Oui, l’œil est sans doute l’organe le plus sollicité. Je dirais : tout ici est regard. C’est une poésie-œil qui aborde et absorbe la réalité. La littérature là anoblit le réel en le confinant au chatoyant et aux teintes riches et variées des descriptions huysmansiennes. Regarder n’est pas pour lui un arrêt sur une focale, mais une activité meuble, qui ressemble davantage dans un vocabulaire cinématographique à un travelling ou un panoramique, plutôt qu’à un plan-américain. Car les relations complexes de la littérature et des réalités du temps nécessitent une acuité et un étonnement renouvelés. Ainsi, l’immobilité n’aurait pas assez de forces pour contenir ce que le poète veut décrire. Il lui faut ajouter au réel. Ces textes sont une espèce de feu grégeois, qui n’engendrent pas la flamme d’un récit, d’un roman, mais font quand même état d’un état du monde, d’un Paris, notamment, brutal et crépusculaire, le Paris de 1871 et de son petit peuple. Et il fallait bien cette réalité glauque et nauséeuse pour que le créateur de des Esseintes produise cette littérature blafarde et chlorotique.

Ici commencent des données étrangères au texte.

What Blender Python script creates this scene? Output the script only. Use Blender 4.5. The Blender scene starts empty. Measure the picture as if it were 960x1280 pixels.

Vers la brune, par ces temps où les nuées charbonneuses se roulent sur le jour mourant, le paysage s’illimite et s’attriste encore ; les usines ne montrent plus que des contours indécis, des masses d’encre bues par un ciel livide ; les enfants et les femmes sont rentrés, la plaine semble plus grande et, seul, dans le chemin poudreux, le mendiant, le mendigo, comme l’appelle la mouche, retourne au gîte, suant, éreinté, fourbu, gravissant péniblement la côte, suçant son brûle-gueule pour longtemps vide, suivi de chiens, d’invraisemblables chiens superbes de bâtardises multipliées, de tristes chiens accoutumés comme leur maître à toutes les famines et à toutes les puces.